Instruction:
Write out every line of the material as it stands, apart from the pictures.

Supplied data:
_ _ _ _

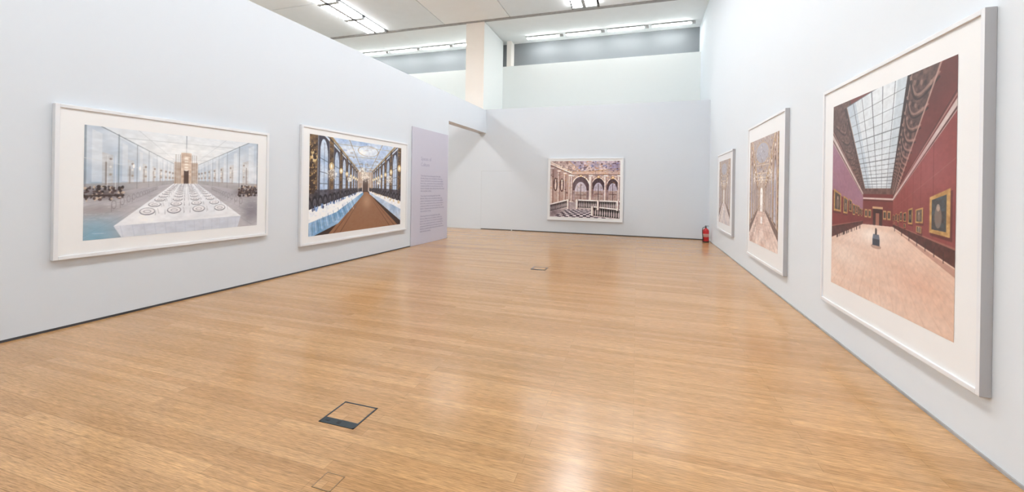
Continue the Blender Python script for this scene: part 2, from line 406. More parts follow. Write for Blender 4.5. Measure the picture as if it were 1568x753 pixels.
# --- print B: banquet hall
def art_banquet():
    c = Canvas(350, 245, (120, 110, 105)); R = np.random.RandomState(9)
    n1 = fbm(c.h, c.w, 8, 10, 21, 3); n2 = fbm(c.h, c.w, 50, 50, 27, 3)
    c.poly([(0, 0), (.5, 0), (.47, .56), (0, .75)], (160, 168, 182), tex=n2, col2=(92, 86, 88))
    c.poly([(1, 0), (.5, 0), (.61, .56), (1, .75)], (180, 187, 196), tex=n2, col2=(104, 98, 98))
    cq = [(.10, -.02), (1, -.02), (.63, .35), (.46, .35)]
    c.poly(cq, (150, 176, 212), tex=n1, col2=(234, 238, 242)); f = homog(cq)
    for t in (0.05, .18, .36, .54, .7, .84): c.line(f(0, t), f(1, t), .005, (150, 134, 106), .55)
    for x in (0, .28, .72, 1): c.line(f(x, 0), f(x, 1), .009, (140, 116, 82), .8, w2=.005)
    for i in range(70):
        p = f(R.rand(), R.rand() * .9); c.ell(p, .006 + .02 * R.rand(), .004 + .008 * R.rand(), ((130, 110, 98), (248, 248, 250), (124, 150, 194))[i % 3], .4)
    c.ell((.57, .10), .12, .06, (238, 242, 246), .5); c.ell((.57, .10), .12, .06, (150, 122, 84), .7, ring=.88)
    fL = homog([(0, -.25), (.465, .33), (.465, .57), (0, .75)]); fR = homog([(1, -.12), (.615, .33), (.615, .57), (1, .72)])
    for f in (fL, fR):
        for i in range(8):
            x = i / 8.
            hrect(c, f, x, .02, x + .04, 1, (54, 42, 40), .9, tex=n2, col2=(150, 118, 76))
            hrect(c, f, x + .046, .12, x + .118, .92, (64, 62, 76), .9)
            harch(c, f, x + .054, x + .110, .16, .88, (230, 239, 248), .95, tex=n1, col2=(160, 184, 216))
            hrect(c, f, x + .080, .2, x + .083, .88, (64, 70, 92), .85)
            for yy in (.42, .58, .72): hrect(c, f, x + .054, yy, x + .11, yy + .01, (70, 76, 98), .7)
            p = f(x + .02, .45); q = f(x + .02, .60); k = (q[1] - p[1])
            c.ell(p, k * .22, k * .36, (226, 202, 150), .85); c.ell(p, k * .1, k * .2, (255, 250, 235), .9)
        hrect(c, f, 0, .0, 1, .05, (156, 130, 90), .8); hrect(c, f, 0, .06, 1, .085, (60, 50, 46), .8)
        hrect(c, f, 0, .80, 1, 1.0, (46, 40, 48), .85, tex=n2, col2=(96, 92, 100))
    c.poly([(.455, .34), (.625, .34), (.625, .57), (.455, .57)], (224, 217, 214), tex=n2, col2=(168, 144, 124))
    for u in (.47, .49, .585, .61): c.line((u, .35), (u, .57), .007, (130, 106, 84), .8)
    c.poly([(.51, .42), (.57, .42), (.57, .57), (.51, .57)], (70, 54, 50), .85)
    # floor + carpet
    c.poly([(0, .74), (.48, .56), (.6, .56), (1, .7), (1, 1.01), (0, 1.01)], (78, 58, 50), tex=n2, col2=(52, 40, 38))
    cp = [(.525, .57), (.565, .57), (.97, 1.01), (.16, 1.01)]
    c.poly(cp, (162, 122, 94), tex=n2, col2=(134, 96, 72)); f = homog(cp)
    for x in (.06, .14, .86, .94): c.line(f(x, 0), f(x, 1), .001, (94, 62, 48), .6, w2=.012)
    c.glow((.56, .68), .05, .08, (206, 176, 150), .5)
    # chairs
    for sgn, U0 in ((-1, .5), (1, .585)):
        for i in range(18):
            k = (i + 1) / 18.; k = k ** 1.8
            u = U0 + sgn * (.0 + .50 * k); v = .54 + .15 * k
            c.ell((u, v), .005 + .020 * k, .02 + .055 * k, (32, 30, 40), .9)
            c.ell((u, v), .002 + .013 * k, .012 + .034 * k, (116, 112, 120), .7); c.line((u, v), (u, v + .05 + .08 * k), .004 + .008 * k, (38, 34, 42), .6)
    # tables
    c.poly([(0, .74), (.49, .56), (.515, .57), (.24, .78), (0, .87)], (238, 242, 248))
    c.poly([(0, .87), (.24, .78), (.515, .57), (.518, .60), (.26, .90), (0, 1.02)], (92, 140, 184), tex=n1, col2=(180, 204, 226))
    for i in range(9): c.line((.01 + .045 * i, .88 - .028 * i), (.015 + .05 * i, 1.0 - .03 * i), .010, (220, 230, 240), .5); c.line((.03 + .045 * i, .87 - .028 * i), (.035 + .05 * i, .99 - .03 * i), .006, (66, 98, 136), .6)
    c.poly([(.575, .56), (1, .70), (1, .80), (.585, .575)], (238, 240, 246))
    c.poly([(.585, .575), (1, .80), (1, .95), (.588, .595)], (134, 164, 200), tex=n1, col2=(222, 230, 240))
    for i in range(130):
        t = R.rand() ** 1.3
        p = (.50 - .48 * t, .565 + .20 * t) if i % 2 else (.58 + .42 * t, .565 + .17 * t)
        p = (p[0] + .02 * (R.rand() - .5), p[1] - .03 * R.rand() * (t + .2))
        c.ell(p, .003 + .004 * t, .005 + .014 * t, ((250, 250, 252), (50, 58, 92), (206, 186, 146), (120, 150, 196))[i % 4], .75)
    # chandeliers
    for (u, v, r) in ((.54, .40, .055), (.50, .33, .03), (.20, .38, .05), (.84, .42, .05), (.37, .43, .028), (.70, .45, .028)):
        c.line((u, v - r * 3), (u, v), .004, (120, 100, 72), .9); c.glow((u, v), r * .8, r, (255, 250, 240), .55)
        for i in range(50):
            a = R.rand() * 6.28; q = R.rand() ** .5
            c.ell((u + math.cos(a) * r * q * .9, v + math.sin(a) * r * q), .004, .006, (254, 250, 240) if i % 3 else (120, 106, 98), .7)
    for i in range(60):
        c.ell((.05 * R.rand(), .08 + .5 * R.rand()), .008 + .006 * R.rand(), .014, (60, 44, 38), .8); c.ell((.06 * R.rand(), .08 + .5 * R.rand()), .004, .007, (206, 172, 112), .8)
    c.a = c.a * (1 + .16 * (n2[..., None] - .5)); c.soften(); c.a = (c.a - 128) * 1.10 + 128
    return c.out()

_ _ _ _

Worked answer:
Continue the Blender Python script for this scene: part 2, from line 406. More parts follow. Write for Blender 4.5. Measure the picture as if it were 1568x753 pixels.
# --- print B: banquet hall
def art_banquet():
    c = Canvas(350, 245, (120, 110, 105)); R = np.random.RandomState(9)
    n1 = fbm(c.h, c.w, 8, 10, 21, 3); n2 = fbm(c.h, c.w, 50, 50, 27, 3)
    c.poly([(0, 0), (.5, 0), (.47, .56), (0, .75)], (160, 168, 182), tex=n2, col2=(92, 86, 88))
    c.poly([(1, 0), (.5, 0), (.61, .56), (1, .75)], (180, 187, 196), tex=n2, col2=(104, 98, 98))
    cq = [(.10, -.02), (1, -.02), (.63, .35), (.46, .35)]
    c.poly(cq, (150, 176, 212), tex=n1, col2=(234, 238, 242)); f = homog(cq)
    for t in (0.05, .18, .36, .54, .7, .84): c.line(f(0, t), f(1, t), .005, (150, 134, 106), .55)
    for x in (0, .28, .72, 1): c.line(f(x, 0), f(x, 1), .009, (140, 116, 82), .8, w2=.005)
    for i in range(70):
        p = f(R.rand(), R.rand() * .9); c.ell(p, .006 + .02 * R.rand(), .004 + .008 * R.rand(), ((130, 110, 98), (248, 248, 250), (124, 150, 194))[i % 3], .4)
    c.ell((.57, .10), .12, .06, (238, 242, 246), .5); c.ell((.57, .10), .12, .06, (150, 122, 84), .7, ring=.88)
    fL = homog([(0, -.25), (.465, .33), (.465, .57), (0, .75)]); fR = homog([(1, -.12), (.615, .33), (.615, .57), (1, .72)])
    for f in (fL, fR):
        for i in range(8):
            x = i / 8.
            hrect(c, f, x, .02, x + .04, 1, (54, 42, 40), .9, tex=n2, col2=(150, 118, 76))
            hrect(c, f, x + .046, .12, x + .118, .92, (64, 62, 76), .9)
            harch(c, f, x + .054, x + .110, .16, .88, (230, 239, 248), .95, tex=n1, col2=(160, 184, 216))
            hrect(c, f, x + .080, .2, x + .083, .88, (64, 70, 92), .85)
            for yy in (.42, .58, .72): hrect(c, f, x + .054, yy, x + .11, yy + .01, (70, 76, 98), .7)
            p = f(x + .02, .45); q = f(x + .02, .60); k = (q[1] - p[1])
            c.ell(p, k * .22, k * .36, (226, 202, 150), .85); c.ell(p, k * .1, k * .2, (255, 250, 235), .9)
        hrect(c, f, 0, .0, 1, .05, (156, 130, 90), .8); hrect(c, f, 0, .06, 1, .085, (60, 50, 46), .8)
        hrect(c, f, 0, .80, 1, 1.0, (46, 40, 48), .85, tex=n2, col2=(96, 92, 100))
    c.poly([(.455, .34), (.625, .34), (.625, .57), (.455, .57)], (224, 217, 214), tex=n2, col2=(168, 144, 124))
    for u in (.47, .49, .585, .61): c.line((u, .35), (u, .57), .007, (130, 106, 84), .8)
    c.poly([(.51, .42), (.57, .42), (.57, .57), (.51, .57)], (70, 54, 50), .85)
    # floor + carpet
    c.poly([(0, .74), (.48, .56), (.6, .56), (1, .7), (1, 1.01), (0, 1.01)], (78, 58, 50), tex=n2, col2=(52, 40, 38))
    cp = [(.525, .57), (.565, .57), (.97, 1.01), (.16, 1.01)]
    c.poly(cp, (162, 122, 94), tex=n2, col2=(134, 96, 72)); f = homog(cp)
    for x in (.06, .14, .86, .94): c.line(f(x, 0), f(x, 1), .001, (94, 62, 48), .6, w2=.012)
    c.glow((.56, .68), .05, .08, (206, 176, 150), .5)
    # chairs
    for sgn, U0 in ((-1, .5), (1, .585)):
        for i in range(18):
            k = (i + 1) / 18.; k = k ** 1.8
            u = U0 + sgn * (.0 + .50 * k); v = .54 + .15 * k
            c.ell((u, v), .005 + .020 * k, .02 + .055 * k, (32, 30, 40), .9)
            c.ell((u, v), .002 + .013 * k, .012 + .034 * k, (116, 112, 120), .7); c.line((u, v), (u, v + .05 + .08 * k), .004 + .008 * k, (38, 34, 42), .6)
    # tables
    c.poly([(0, .74), (.49, .56), (.515, .57), (.24, .78), (0, .87)], (238, 242, 248))
    c.poly([(0, .87), (.24, .78), (.515, .57), (.518, .60), (.26, .90), (0, 1.02)], (92, 140, 184), tex=n1, col2=(180, 204, 226))
    for i in range(9): c.line((.01 + .045 * i, .88 - .028 * i), (.015 + .05 * i, 1.0 - .03 * i), .010, (220, 230, 240), .5); c.line((.03 + .045 * i, .87 - .028 * i), (.035 + .05 * i, .99 - .03 * i), .006, (66, 98, 136), .6)
    c.poly([(.575, .56), (1, .70), (1, .80), (.585, .575)], (238, 240, 246))
    c.poly([(.585, .575), (1, .80), (1, .95), (.588, .595)], (134, 164, 200), tex=n1, col2=(222, 230, 240))
    for i in range(130):
        t = R.rand() ** 1.3
        p = (.50 - .48 * t, .565 + .20 * t) if i % 2 else (.58 + .42 * t, .565 + .17 * t)
        p = (p[0] + .02 * (R.rand() - .5), p[1] - .03 * R.rand() * (t + .2))
        c.ell(p, .003 + .004 * t, .005 + .014 * t, ((250, 250, 252), (50, 58, 92), (206, 186, 146), (120, 150, 196))[i % 4], .75)
    # chandeliers
    for (u, v, r) in ((.54, .40, .055), (.50, .33, .03), (.20, .38, .05), (.84, .42, .05), (.37, .43, .028), (.70, .45, .028)):
        c.line((u, v - r * 3), (u, v), .004, (120, 100, 72), .9); c.glow((u, v), r * .8, r, (255, 250, 240), .55)
        for i in range(50):
            a = R.rand() * 6.28; q = R.rand() ** .5
            c.ell((u + math.cos(a) * r * q * .9, v + math.sin(a) * r * q), .004, .006, (254, 250, 240) if i % 3 else (120, 106, 98), .7)
    for i in range(60):
        c.ell((.05 * R.rand(), .08 + .5 * R.rand()), .008 + .006 * R.rand(), .014, (60, 44, 38), .8); c.ell((.06 * R.rand(), .08 + .5 * R.rand()), .004, .007, (206, 172, 112), .8)
    c.a = c.a * (1 + .16 * (n2[..., None] - .5)); c.soften(); c.a = (c.a - 128) * 1.10 + 128
    return c.out()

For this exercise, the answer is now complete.